Humankind has used wind energy from its earliest times, mainly to move wooden sailing ships across the sea. The green movement has been the advocate for this constant clean source of energy, and in the long run it might have promise. But at present, wind energy as a whole system is in the early stages of development and is not much more efficient than were those early biplanes held together with wire that were the first form of air transport. We still have much to learn about using wind power, and most of all about storing the energy it produces when the wind blows. The wind is restless and blows only some of the time. Anticyclones with little or no wind bring the hot days of summer when air-conditioning may be needed, and they bring the cold frosty days of winter when energy is required to keep warm. But when we can store the wind energy, all could be well. There is no reason in principle why we can't; there is, for example, in Wales a high reservoir built in the 1950s into which water is pumped using electricity when it is in surplus, such as in the middle of the night. When electricity is needed such as at rush hour, water is drawn from this reservoir through water turbines and used to generate the needed extra supply of electricity. This is potentially a fine and reliable way of storing energy but it needs a suitable mountainous region close to a windy place. Other ways of storing energy, such as using compressed air, can be thought of and planned, but the loose talk of enthusiasts for wind energy that the energy could be stored as hydrogen and that this could then be used as fuel for cars, ignores the decades of engineering development needed to make this a practical option. At present none of them is immediately available on the scale that is needed.
There are many parts of the world; the Great Plains of the United States and Russia, for example, where wind farms could coexist with fields of agribusiness and be welcome; wind farms offshore sound good, too, as the wind is more powerful and reliable than on land and they could be out of sight. Unfortunately; the costs of maintenance are much higher than-for land-based turbines. Each individual turbine would have to be serviced by small boats; unfavourable tides and rough seas would often delay or prevent them from docking at the turbine. The placement of efficient, that is, huge (100 metres or higher) wind turbines in the densely populated parts of Europe is proving highly unpopular. On aesthetic grounds these are not suitable places for harvesting wind energy on a large scale.

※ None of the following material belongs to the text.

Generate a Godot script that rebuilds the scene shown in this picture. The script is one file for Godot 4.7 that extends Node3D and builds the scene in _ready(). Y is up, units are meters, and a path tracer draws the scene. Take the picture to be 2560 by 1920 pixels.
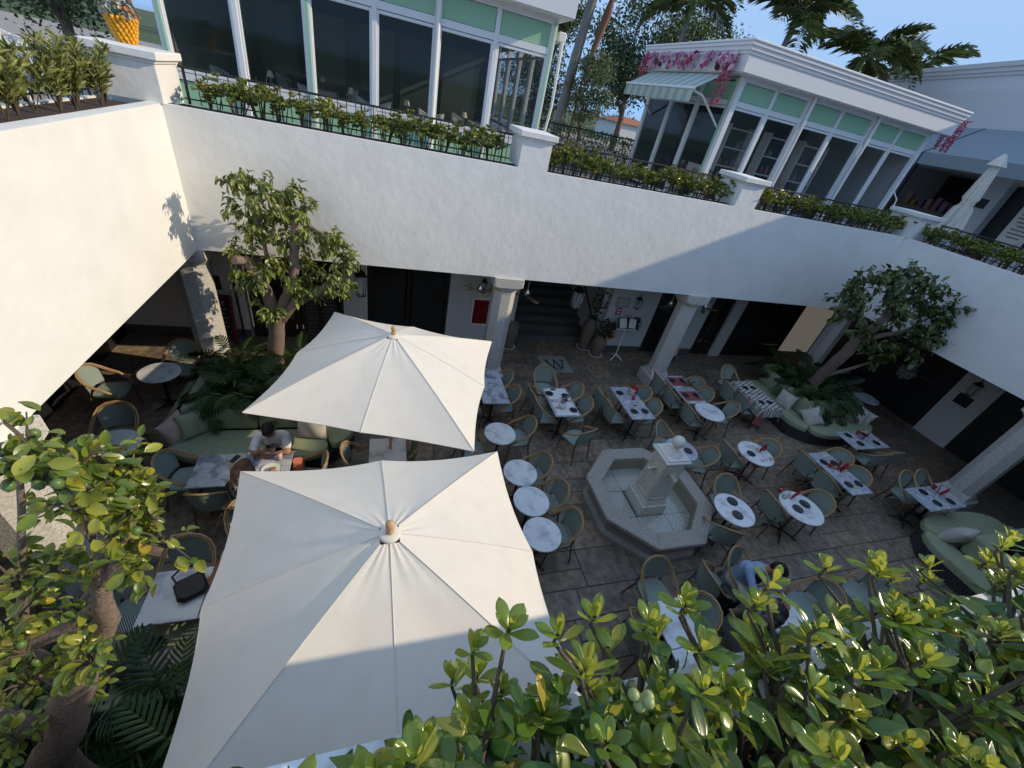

Aesthetics alone is an insufficient reason for rejecting what might be a clean and valued energy resource, and if wind power was truly capable of providing a serious proportion of our energy needs in Western Europe, most of us would grit our teeth and accept it, even though it is to many an unpleasant and intrusive power system. It is sometimes claimed by wind enthusiasts that all our electricity could come from wind; I doubt if many of them have calculated the number of 100 metre, one megawatt turbines needed. To supply the UK's present electricity needs would require 276,000 wind generators, about three per square mile, if national parks, urban, suburban and industrial areas are excluded; also needed would be an efficient way of storing the electricity they produced. But in no way is it efficient and economic; the intermittency of the wind means that, at best, energy is available from wind turbines only 25 per cent of the time. During the remaining 75 per cent, electricity has to be made in standby fossil fuel power stations; worse still, the power stations have to be kept idling when wind energy is available, an inefficient way for them to operate. The most recent report from Germany put wind energy as available only 16 per cent of the time, and in Denmark, which has pioneered their development, Niels Gram of the Danish Federation of Industries said, 'In green terms windmills are a mistake and economically make no sense. . . Many of us thought wind was the 100 per cent solution for the future but we were wrong. In fact, taking all energy needs into account it is only a 3 per cent solution.'
According to the Royal Society of Engineers 2004 report, onshore European wind energy is two and a half times, and offshore wind energy over three times, more expensive per kilowatt hour than gas or nuclear energy.1 No sensible community would ever support so outrageously expensive and unreliable an energy source were it not that the true costs have been hidden from the public by subsidies and the distortion of market forces through legislation. Enthusiasm for renewable energy coupled with a politics in which each nation tries to gain brownie points for its diligence in meeting the Kyoto limits is an unhappy mixture. It will fail and bring discredit both to the greens and to the politicians foolish enough to adopt renewables as a major source of energy before they have been properly developed.
Wind energy, through crude and unsustainable industrial development, is already devaluing some unusually beautiful countryside. That countryside, although already damaged by agribusiness, still has a few areas that are an example of how to live in a decent and seemly way with the natural world. I think that the responsibility for city dwellers with a romantic, impractical dream of clean, renewable energy coupled with a misplaced fear of nuclear energy but no real empathy with Gaia of the natural world.